Le vrai point commun de tous les scénarios d'Aaron Sorkin ne se situe pas forcément là où on le croit. Dans chacune de ses œuvres emblématiques, il n'est en effet nul besoin de s'intéresser à l'univers choisi comme théâtre du récit pour pleinement apprécier la qualité d'écriture du bonhomme, tout autant que le film ou la série qu'elle sert. Facebook, le baseball, la politique intérieure ou étrangère des Etats-Unis, une chaîne d'infos en continu, vous pouvez tout détester sans distinction et pourtant goûter à pleine bouche les productions du scénariste. Dans ces conditions, des remarques telles que "je ne verrai pas ce film, de toutes façons j'ai jamais aimé les iPhones", comme j'ai pu le lire par ici, s'avèrent aussi pertinentes que ne le serait un "je ne veux pas voir le parrain, j'aime pas les pâtes".
Biopic épique et colère grave
Car de qualités, le film de Boyle (qui a visiblement rejoint Ritchie dans "l'opprobre de bon ton" au sein de l'élite SensCritiquienne) ne manque pas. Difficile, par exemple, de trouver un biopic si peu conventionnel (trois instants, dans une vie) et si éloigné d'une hagiographie béate. Malgré les raccourcis et les facilités, au travers du babil incessant de ses protagonistes, émerge du propos une idée, d'une justesse toute Sorkinienne: le destin singulier du cofondateur de la firme à la pomme se noue entre grandeur et mesquinerie, à coups de certitudes géniales et de plantages homériques, dans un zigzag intuitif caractériel, et dont les lignes de force ne semblent évidentes qu'une fois le destin échu et connu. En vrac, la force paradoxale d'un système fermé et fini, l'intuition des appétits consuméristes à venir, un certain génie du design et, plus que tout, une obsession ergonomiste qui a entraîné la quasi intégralité de l'industrie numérique de ces 40 dernières années dans le sillage des réussites et des erreurs de la marque.

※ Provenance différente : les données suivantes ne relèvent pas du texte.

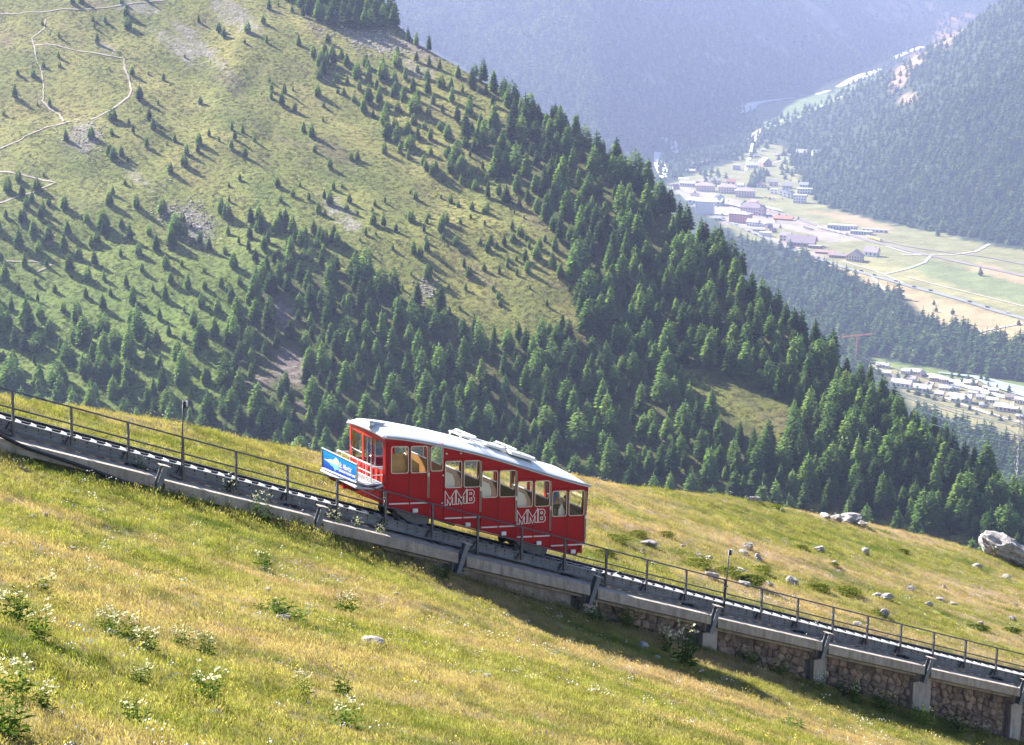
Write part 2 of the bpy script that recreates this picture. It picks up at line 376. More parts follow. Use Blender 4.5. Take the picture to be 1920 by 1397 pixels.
def march(px, py, fn, d0, d1, n=500):
    """first hit of pixel rays with a height function"""
    px = np.atleast_1d(np.asarray(px, float)); py = np.atleast_1d(np.asarray(py, float)); R_ = ray(px, py)
    lo = np.full(px.shape, d0); hit = np.zeros(px.shape, bool); hi = np.full(px.shape, d1)
    prev = np.full(px.shape, d0)
    for d in np.linspace(d0, d1, n):
        P_ = R_*d; b = (P_[..., 2] < fn(P_[..., 0], P_[..., 1])) & ~hit
        hi = np.where(b, d, hi); lo = np.where(b, prev, lo); hit |= b; prev = np.where(hit, prev, d)
        if hit.all(): break
    for _ in range(14):
        m = 0.5*(lo+hi); P_ = R_*m[..., None]; b = P_[..., 2] < fn(P_[..., 0], P_[..., 1])
        hi = np.where(b, m, hi); lo = np.where(b, lo, m)
    P_ = R_*hi[..., None]; P_[..., 2] = fn(P_[..., 0], P_[..., 1])
    return P_, hit
def in_poly(px, py, poly):
    px = np.asarray(px, float); py = np.asarray(py, float); c = np.zeros(px.shape, bool); n = len(poly)
    for i in range(n):
        (x1, y1), (x2, y2) = poly[i], poly[(i+1) % n]
        if y1 == y2: continue
        c ^= ((y1 > py) != (y2 > py)) & (px < (x2-x1)*(py-y1)/(y2-y1)+x1)
    return c
def discs(px, py, lst):
    m = np.zeros(np.shape(px))
    for cx, cy_, rx, ry, ang in lst:
        a = math.radians(ang); dx = px-cx; dy = py-cy_
        u = (dx*math.cos(a)+dy*math.sin(a))/rx; v = (-dx*math.sin(a)+dy*math.cos(a))/ry
        m = np.maximum(m, np.clip(1.5-(u*u+v*v), 0, 1))
    return m
def grid_mesh(name, xs, ys, zf, m, attrs=None):
    X, Y = np.meshgrid(xs, ys, indexing='ij'); Z = zf(X, Y)
    V = np.stack([X, Y, Z], -1).reshape(-1, 3); nx, ny = len(xs), len(ys)
    i = np.arange(nx-1)[:, None]*ny+np.arange(ny-1)[None]; i = i.ravel()
    Fc = np.stack([i, i+ny, i+ny+1, i+1], 1)
    me = mesh(name, V, Fc, m, True)
    if attrs:
        ppx, ppy, _ = proj(V)
        for an, fn in attrs.items():
            val = fn(ppx, ppy, V)
            if val.ndim == 1:
                me.attributes.new(an, 'FLOAT', 'POINT').data.foreach_set('value', val.astype(np.float32))
            else:
                me.attributes.new(an, 'FLOAT_COLOR', 'POINT').data.foreach_set('color', np.concatenate([val, np.ones((len(val), 1))], 1).astype(np.float32).ravel())
    o = link(name, me); o['kind'] = 'structure'; return o

# ================================================================== SETTING
# meadow (grid in track frame)
def build_meadow():
    hs = np.concatenate([np.arange(-75, -25, 1.0), np.arange(-25, 50, 0.33), np.arange(50, 80, 0.5), np.arange(80, 100, 1.0)])
    ts = np.concatenate([np.arange(-70, -38, 1.0), np.arange(-38, 32, 0.33), np.arange(32, 110, 1.5)])
    Hh, Tt = np.meshgrid(hs, ts, indexing='ij'); Z = ztrack(Hh)+near_w(Hh, Tt)
    V = A*[1, 1, 0] + Hh[..., None]*HV + Tt[..., None]*NV; V[..., 2] = Z; V = V.reshape(-1, 3)
    nx, ny = len(hs), len(ts); i = (np.arange(nx-1)[:, None]*ny+np.arange(ny-1)[None]).ravel()
    o = link('meadow_ground', mesh('meadow_ground', V, np.stack([i, i+ny, i+ny+1, i+1], 1), ground_near(), True)); o['kind'] = 'structure'
build_meadow()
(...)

Et soudain, Steve manque à l’Apple
Si je déteste écrire ce qui va suivre, j'y suis pourtant contraint: la force et l'originalité du film sont aussi ses faiblesses. L'interprétation au cordeau de Fassbender, Winslet, Rogen, Daniels, Stuhlbarg (et les autres) ne parvient à masquer l'artificialité du processus narratif. L'intensité sous forme de rouleau compresseur piloté par un Keanu Reeves tout droit échappé de Speed empêche la respiration, et asphyxie peu à peu le spectateur sous son déluge de (bons) mots. On a très vite envie de demander à Steve Jobs, sorte de connard enchaîné sous pression, d'essayer de traiter ses problèmes filiaux en dehors des préparations de Keynote, ou arrêter de régler ses comptes professionnels juste avant de rentrer sur scène.
Aux commandes du train fou, le réalisateur anglais, qui est quand même responsable de très beaux films comme… qui est réalisateur méritant, notamment pour…, bon, disons, qui dirige des films parfois correctement, s'en sort ici avec les honneurs, par une série de vignettes, de touches de couleurs, de lignes de fuites qui aèrent agréablement ce qui aurait pu n'être autre chose que du théâtre filmé.
Et c'est bien là le paradoxe: manque de Boyle, Danny. Tu t'es essayé au portrait, alors qu'en surprenant impressionniste, et loin d'être une pipe, t'as presque taillé un sensuel tableau, Jobs.